En 1980 asume la dirección de la Escuela Francisco de Borja Echeverría en el territorio de la parroquia Jesús Obrero, y en 1985 es designado como director –y posteriormente rector– de la entonces escuela San Ignacio de Concepción, hasta 1999. Fue un tenaz luchador por el paso de la escuela básica al colegio, con enseñanza media, teniendo que vencer la resistencia de provinciales que no deseaban que la Provincia se hiciera cargo de otro establecimiento educacional. Finalmente, apoyado en lo que proponía el Plan Pastoral de la Provincia, logra crear la Fundación San Juan del Castillo que, bajo el provincialato del P. Juan Díaz, se hace cargo del Colegio San Ignacio de Concepción. Introduce, primero en la escuela y después en el colegio subvencionado, el sistema de matrícula diferenciada. En esos años, Carlos comienza a implementar en Concepción la educación personalizada, sistema educativo que venía estudiando desde hacía varios años, inspirado por el jesuita francés Pierre Faure. Los maestros ahora deberían compartir el rol educacional con los alumnos, ser más integrales y diseñar un programa especializado para cada uno de sus estudiantes. Todas estas enseñanzas verían la luz en 2001, en un libro publicado por Carlos bajo el nombre de “Educación personalizada y comunitaria”.
El año 2000, Carlos llega a la Casa San Ignacio en Santiago, desde donde se dedica a colaborar en la pastoral del colegio San Ignacio El Bosque, y del Instituto Educacional San Alberto Hurtado de Huechuraba, afiliado a la Red Educacional Ignaciana, al cual le tenía mucho cariño. También presta asesorías en ecuación personalizada, acompaña algún hogar de ancianos del Hogar de Cristo y toma la capellanía dominical de una de las eucaristías dominicales de Jesús Obrero.

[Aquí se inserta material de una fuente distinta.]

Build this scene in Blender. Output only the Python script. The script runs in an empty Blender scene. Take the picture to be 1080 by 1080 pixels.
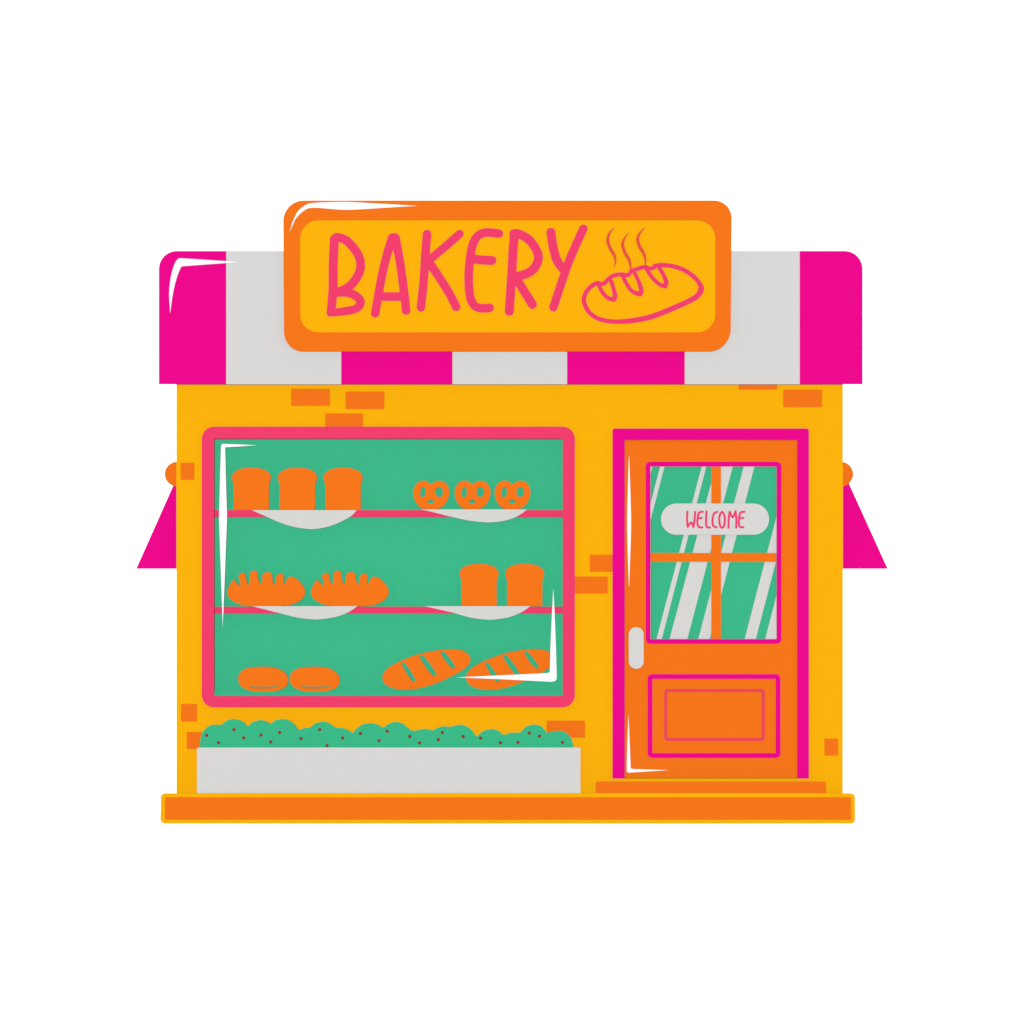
import bpy, math
from mathutils import Vector

# ------------------------------------------------------------------ scene
scn = bpy.context.scene
COL = scn.collection
scn.render.engine = 'CYCLES'
scn.view_settings.view_transform = 'Standard'
scn.view_settings.look = 'None'
scn.view_settings.exposure = 0
scn.view_settings.gamma = 1

S = 175.0                      # measured scale: drawing units per metre
ZC = (868 - 540) / S           # height of the optical axis above the ground

def X(u): return (u - 540.0) / S
def Z(v): return ZC + (540.0 - v) / S
def L(p): return p / S

# ------------------------------------------------------------------ materials
LIGHT = 11.18                   # how bright the front lighting is on a white wall

def lin(h):
    out = []
    for i in (0, 2, 4):
        c = int(h[i:i + 2], 16) / 255
        out.append(c / 12.92 if c <= 0.04045 else ((c + 0.055) / 1.055) ** 2.4)
    return out

def paint(name, hexcol, gain=1.0, albedo=None, rgbgain=(1, 1, 1)):
    m = bpy.data.materials.new(name)
    m.use_nodes = True
    nt = m.node_tree
    nt.nodes.clear()
    out = nt.nodes.new('ShaderNodeOutputMaterial')
    d = nt.nodes.new('ShaderNodeBsdfDiffuse')
    c = albedo or [a * g * gain / LIGHT for a, g in zip(lin(hexcol), rgbgain)]
    tc = nt.nodes.new('ShaderNodeTexCoord')
    n = nt.nodes.new('ShaderNodeTexNoise')
    n.inputs['Scale'].default_value = 22
    n.inputs['Detail'].default_value = 4
    mx = nt.nodes.new('ShaderNodeMix')
    mx.data_type = 'RGBA'
    mx.inputs['A'].default_value = [x * 0.985 for x in c] + [1]
    mx.inputs['B'].default_value = [x * 1.015 for x in c] + [1]
    nt.links.new(tc.outputs['Object'], n.inputs['Vector'])
    nt.links.new(n.outputs['Fac'], mx.inputs['Factor'])
    nt.links.new(mx.outputs['Result'], d.inputs['Color'])
    nt.links.new(d.outputs['BSDF'], out.inputs['Surface'])
    return m

PINK = paint('magenta_paint', 'ED0A8D')
ORANGE = paint('orange_paint', 'F6761B')
YELLOW = paint('yellow_paint', 'FBB20D', 1.015)
DISPLAY = paint('display_green', '3EB98A', 1.04)
CORAL = paint('coral_paint', 'F13F6D')
GREEN = paint('green_paint', '3EB98A')
GREY = paint('pale_grey_paint', 'D9D8D6')
WHITE = paint('white_gleam', 'FFFFFF', gain=1.03)  # painted highlights: thin white strips on window glass, door, awning and sign
STEAM = paint('steam_red', 'E7553F')
TRIMRED = paint('trim_red', 'EE4660')
CRUST = paint('bread_crust', 'F6761B', 1.03)
LEAF = paint('hedge_leaf', '3BBA88')
BERRY = paint('berry_red', '9A3428')
GROUNDM = paint('white_ground', 'FFFFFF', albedo=[0.93, 0.93, 0.93])
ROOFM = paint('roof_grey', 'BDBBB8')

def glass(name):
    m = bpy.data.materials.new(name)
    m.use_nodes = True
    nt = m.node_tree
    nt.nodes.clear()
    out = nt.nodes.new('ShaderNodeOutputMaterial')
    t = nt.nodes.new('ShaderNodeBsdfTransparent')
    t.inputs['Color'].default_value = (0.995, 0.998, 0.996, 1)
    nt.links.new(t.outputs[0], out.inputs['Surface'])
    return m
GLASS = glass('clear_glass')

# ------------------------------------------------------------------ 2-D outline helpers (in measured drawing units)
def rrect(x0, y0, x1, y1, r=0, seg=8):
    """rounded rectangle; r = radius or (tl, tr, br, bl)"""
    rs = r if isinstance(r, (tuple, list)) else (r, r, r, r)
    pts = []
    for (cx, cy, sx, sy, a0, rr) in ((x0, y0, 1, 1, 180, rs[0]), (x1, y0, -1, 1, 270, rs[1]),
                                     (x1, y1, -1, -1, 0, rs[2]), (x0, y1, 1, -1, 90, rs[3])):
        if rr <= 0:
            pts.append((cx, cy))
            continue
        ox, oy = cx + sx * rr, cy + sy * rr
        for k in range(seg + 1):
            a = math.radians(a0 + 90 * k / seg)
            pts.append((ox + rr * math.cos(a), oy + rr * math.sin(a)))
    return pts

def spline(pts, n=8, closed=False):
    """Catmull-Rom through tuples of any length"""
    out = []
    N = len(pts)
    rng = range(N if closed else N - 1)
    for i in rng:
        if closed:
            p = [pts[(i + k) % N] for k in (-1, 0, 1, 2)]
        else:
            p = [pts[max(0, i - 1)], pts[i], pts[i + 1], pts[min(N - 1, i + 2)]]
        for k in range(n):
            t = k / n
            out.append(tuple(0.5 * (2 * b + (c - a) * t + (2 * a - 5 * b + 4 * c - d) * t * t + (3 * b - a - 3 * c + d) * t ** 3)
                             for a, b, c, d in zip(*p)))
    if not closed:
        out.append(tuple(pts[-1]))
    return out

def shift(pts, dx=0, dy=0): return [(p[0] + dx, p[1] + dy) for p in pts]
def zm(pts, x0, y0, f): return [(x0 + p[0] / f, y0 + p[1] / f) + tuple(q / f for q in p[2:]) for p in pts]

# ------------------------------------------------------------------ mesh builder
class MB:
    def __init__(self):
        self.v, self.f, self.m, self.mats, self.sm = [], [], [], [], []

    def _mi(self, mat):
        if mat not in self.mats: self.mats.append(mat)
        return self.mats.index(mat)

    def add(self, verts, faces, mat, smooth=False):
        o, mi = len(self.v), self._mi(mat)
        self.v += [tuple(p) for p in verts]
        for f in faces:
            self.f.append([o + i for i in f]); self.m.append(mi); self.sm.append(smooth)
        return self

    def box(self, u0, v0, u1, v1, yf, yb, mat, fall=0.0):
        """box spanning drawing-unit rectangle u0..u1, v0..v1 (v downwards) and depth yf..yb in metres"""
        x0, x1, z0, z1 = X(u0), X(u1), Z(v1), Z(v0)
        vs = [(x0, yf, z0), (x1, yf, z0), (x1, yb, z0), (x0, yb, z0), (x0, yf, z1), (x1, yf, z1), (x1, yb, z1 - fall * (yb - yf)), (x0, yb, z1 - fall * (yb - yf))]
        fs = [(0, 3, 2, 1), (4, 5, 6, 7), (0, 1, 5, 4), (1, 2, 6, 5), (2, 3, 7, 6), (3, 0, 4, 7)]
        return self.add(vs, fs, mat)

    def shape(self, outlines, yf, yb, mat, bevel=0.0, bres=2, fall=0.0, rise=0.0):
        """outline with holes, extruded between depths yf (front) and yb (back), with a rounded edge"""
        if outlines and not isinstance(outlines[0], list): outlines = [outlines]
        cu = bpy.data.curves.new('outline', 'CURVE')
        cu.dimensions = '2D'
        cu.fill_mode = 'BOTH'
        half = (yb - yf) / 2
        bevel = min(bevel, half * 0.95)
        cu.extrude = half - bevel
        cu.bevel_depth = bevel
        cu.bevel_resolution = bres
        cu.offset = -bevel
        for o in outlines:
            sp = cu.splines.new('POLY')
            sp.points.add(len(o) - 1)
            for p, q in zip(sp.points, o):
                p.co = (X(q[0]), Z(q[1]), 0, 1)
            sp.use_cyclic_u = True
        ob = bpy.data.objects.new('outline', cu)
        COL.objects.link(ob)
        dg = bpy.context.evaluated_depsgraph_get()
        me = bpy.data.meshes.new_from_object(ob.evaluated_get(dg))
        yc = (yf + yb) / 2
        vs = [(v.co.x, yc - v.co.z, v.co.y) for v in me.vertices]
        if fall or rise:           # tops that fall, undersides that rise, a little towards the back (keeps their shaded faces out of view)
            zm_ = (min(q[2] for q in vs) + max(q[2] for q in vs)) / 2
            vs = [(q[0], q[1], q[2] - fall * (q[1] - yf) if q[2] > zm_ else q[2] + rise * (q[1] - yf)) for q in vs]
        fs = [list(p.vertices) for p in me.polygons]
        self.add(vs, fs, mat)
        bpy.data.objects.remove(ob); bpy.data.curves.remove(cu); bpy.data.meshes.remove(me)
        return self

    def stroke(self, pts, yf, yb, mat, width=None, n=7, cap=True):
        """a drawn line of round-ended, varying width: points (u, v[, w])"""
        P = [p if len(p) == 3 else (p[0], p[1], width) for p in pts]
        P = spline(P, n) if len(P) > 2 else P
        ring = []
        N = len(P)
        lr = []
        for i in range(N):
            a, b = P[max(0, i - 1)], P[min(N - 1, i + 1)]
            dx, dy = b[0] - a[0], b[1] - a[1]
            l = math.hypot(dx, dy) or 1
            nx, ny = -dy / l, dx / l
            w = P[i][2] / 2
            lr.append(((P[i][0] + nx * w, P[i][1] + ny * w), (P[i][0] - nx * w, P[i][1] - ny * w), (dx / l, dy / l)))
        left = [q[0] for q in lr]; right = [q[1] for q in lr]
        def capping(c, d, w, s):
            out = []
            a0 = math.atan2(d[1], d[0])
            for k in range(1, 8):
                a = a0 + s * math.pi / 2 - s * math.pi * k / 8
                out.append((c[0] + math.cos(a) * w / 2, c[1] + math.sin(a) * w / 2))
            return out
        endc = capping(P[-1], lr[-1][2], P[-1][2], 1) if cap else []
        d0 = lr[0][2]
        startc = capping(P[0], (-d0[0], -d0[1]), P[0][2], 1) if cap else []
        outline = left + endc + right[::-1] + startc
        M_ = len(outline)
        vs = [(X(p[0]), yf, Z(p[1])) for p in outline] + [(X(p[0]), yb, Z(p[1])) for p in outline]
        fs = []
        ri = lambda i: N + len(endc) + (N - 1 - i)
        for i in range(N - 1):
            fs.append((i, i + 1, ri(i + 1), ri(i)))
        if endc:
            fs.append([N - 1] + list(range(N, N + len(endc))) + [ri(N - 1)])
            fs.append([ri(0)] + list(range(2 * N + len(endc), M_)) + [0])
        fs += [[j + M_ for j in f[::-1]] for f in fs]
        for i in range(M_):
            j = (i + 1) % M_
            fs.append((i, i + M_, j + M_, j))
        return self.add(vs, fs, mat)

    def cyl_y(self, u, v, r, yf, yb, mat, seg=40):
        vs, fs = [], []
        for y in (yf, yb):
            for k in range(seg):
                a = 2 * math.pi * k / seg
                vs.append((X(u) + L(r) * math.cos(a), y, Z(v) + L(r) * math.sin(a)))
        fs.append(list(range(seg)))
        fs.append(list(range(2 * seg - 1, seg - 1, -1)))
        for k in range(seg):
            j = (k + 1) % seg
            fs.append((k, k + seg, j + seg, j))
        return self.add(vs, fs, mat)

    def build(self, name, parent=None, loc=None):
        """link as one mesh object; local origin = loc (own) or the parent's world origin"""
        org = Vector(loc) if loc is not None else (Vector(parent['_w']) if parent is not None else Vector((0, 0, 0)))
        me = bpy.data.meshes.new(name)
        me.from_pydata([tuple(Vector(p) - org) for p in self.v], [], self.f)
        for m in self.mats: me.materials.append(m)
        for p, mi, s in zip(me.polygons, self.m, self.sm):
            p.material_index = mi; p.use_smooth = s
        me.validate()
        import bmesh
        bm = bmesh.new(); bm.from_mesh(me)
        bmesh.ops.recalc_face_normals(bm, faces=bm.faces)
        bm.to_mesh(me); bm.free()
        me.update()
        o = bpy.data.objects.new(name, me)
        COL.objects.link(o)
        if parent is not None:
            o.parent = parent
            o.location = org - Vector(parent['_w'])
        else:
            o.location = org
        o['_w'] = tuple(org)
        return o

def tag(o, label=None, cat=None, group=None, kind=None):
    if label: o['label'] = label
    if cat: o['category'] = cat
    if group: o['group'] = group
    if kind: o['kind'] = kind
    return o

def thing(name, loc, label, cat, group=None):
    o = bpy.data.objects.new(name, None)
    o.empty_display_size = 0.1
    o.location = loc
    o['_w'] = tuple(loc)
    COL.objects.link(o)
    return tag(o, label, cat, group)

# ------------------------------------------------------------------ setting: plain white ground
g = MB()
g.add([(-1500, -400, 0), (1500, -400, 0), (1500, 3000, 0), (-1500, 3000, 0)], [(0, 1, 2, 3)], GROUNDM)
tag(g.build('ground'), kind='structure')

# ------------------------------------------------------------------ the shop building
shop = thing('bakery_shop', (X(537), 1.3, 0),
             'small yellow bakery shop with orange bricks, a wide display window and an orange door', 'shop')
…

Carlos fue sumamente ágil y parecía que nunca envejecería: hasta hace pocos años era sumamente fiel a una rutina de gimnasia que hacía sistemáticamente todos los días. Pero a medida que lo afectó la sordera y se deterioró la memoria debió dejar muchos de los servicios que prestaba. En los últimos años con movilidad fue muy dedicado a ordenar y mantener la biblioteca de la Casa San Ignacio, y se lo veía constantemente limpiando el jardín central de la casa y su pileta, o prestando otros servicios. Solamente los accidentes cerebrales que sufrió lo apartaron de esta vida tan marcada por el trabajo constante y generoso.
Carlos vivió cada uno de sus días con una entrega total a los más jóvenes, tanto a través de los hogares familiares como de las escuelas y colegios, y luchó tenazmente por asegurar a todos el acceso a la educación de calidad independientemente de su situación económica. Cada vez que alguien le pedía su ayuda, él siempre respondía “Sí, encantado”. Porque para él, quien le pedía ayuda, el necesitado, era Jesús. Eso se lo enseñó el Padre Hurtado. “Por algo le puso Hogar de Cristo: porque era Cristo el que iba a dormir a su casa, a su hogar”, decía Carlos.